Parents can help students in many ways
By Camilla Benbow
(Originally printed in The Tennessean on April 5, 2012)
On Education
We know that teachers, schools and principals create climates for students’ academic success, but what about parents?
As a mother to seven children (now grown), I don’t need a research study to tell me that parents are important. I still recall how challenging it was to get to all those conferences, open houses, PTA meetings, sports events and other extracurricular activities.
But a growing body of research indicates that parent engagement takes many different forms and that parents help students achieve. At Peabody College, professors Kathleen Hoover-Dempsey and Howard Sandler have shown that parent educational involvement happens at home, at school, in parent-teacher-school communications and through the values, goals, expectations and aspirations that parents share with their children. Work by Hoover-Dempsey and Sandler also suggests that the hallmark of a good school is one that is welcoming and hospitable to parents.

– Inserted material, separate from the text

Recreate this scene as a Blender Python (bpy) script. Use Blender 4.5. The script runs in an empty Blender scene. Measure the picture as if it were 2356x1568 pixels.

When parents encourage their children, model the learning behaviors they want them to adopt, reinforce their efforts or instruct them directly — and when children perceive these actions positively — children learn that they can be academically successful. They become more motivated, ask questions and develop the social skills and self-confidence to ask their teachers for help. When everything falls into place, the end result is better grades, SAT or ACT scores and success in other school activities.
I asked Hoover-Dempsey what one piece of advice she would give to parents, and she said, “Even parents who can’t be at school can be clear in showing their interest. I would encourage them to be as actively involved in their students’ education as possible — supporting them, encouraging them, and telling them that what and how they are doing in school really matters.”
My own experience taught me that parents should consider themselves advocates both to and for their children. We should make it clear to our children that we value education and that we expect them to put in the effort to be successful at it.
But there are also times when we need to advocate on their behalf. For me, this meant pushing for one gifted child to receive extra academic challenges, while pushing for another with learning disabilities to receive extra help. Sometimes it just meant keeping teachers and schools informed about events at home so that they could be supportive if called for.
Advocacy, however, is not the same as helicopter parenting. As an educator, I have seen too many instances in which a student’s personal development has been hurt by parents who refuse to let a child succeed or fail on his or her own. When it comes to learning the value of persistence, a setback can be the best teacher.
Parents need to know that they play a critical role in their children’s education and that they can help their children succeed.
Camilla P. Benbow is Patricia and Rodes Hart Dean of Education and Human Development at Vanderbilt University’s Peabody College. Her column on education appears every other Thursday in The Tennessean Local section.